Markov matrix perturbations to optimize dynamical and entropy functionals

TL;DR

This paper develops perturbation-based linear algorithms to optimize entropy-related functionals in Markov matrices, enabling data-driven control of dynamical systems without explicit equations.

Contribution

It introduces a novel perturbation theory approach for Markov matrices that facilitates the optimization of entropy and related functionals in complex dynamical systems.

Findings

Algorithms successfully optimize entropy and divergence measures.

Applicable to Markov chains from transfer operators and turbulent flow models.

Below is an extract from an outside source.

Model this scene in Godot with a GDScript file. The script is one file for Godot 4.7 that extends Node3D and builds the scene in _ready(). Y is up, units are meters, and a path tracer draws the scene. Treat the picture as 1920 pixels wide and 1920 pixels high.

Provides a data-driven method to interpret perturbations physically.

Abstract

An important problem in applied dynamical systems is to compute the external forcing that provokes the largest response of a desired observable quantity. For this, we investigate the perturbation theory of Markov matrices in connection with linear response theory in statistical physics. We use perturbative expansions to derive linear algorithms to optimize physically relevant quantities such as: entropy, Kullback-Liebler-divergence and entropy production of Markov matrices and their related probability vectors. These optimization algorithms are applied to Markov chain representations of discrete and continuous flows in and out of equilibrium. We consider Markov matrix representations originating from Ulam-type approximations of transfer operators and a reduced order model of a turbulent flow based on unstable periodic orbits theory. We also propose a numerical protocol to recast matrix perturbations into vector field perturbations. The results allow to physically interpret the obtained optimizing perturbations without knowledge of the underlying equations, in a data-driven way.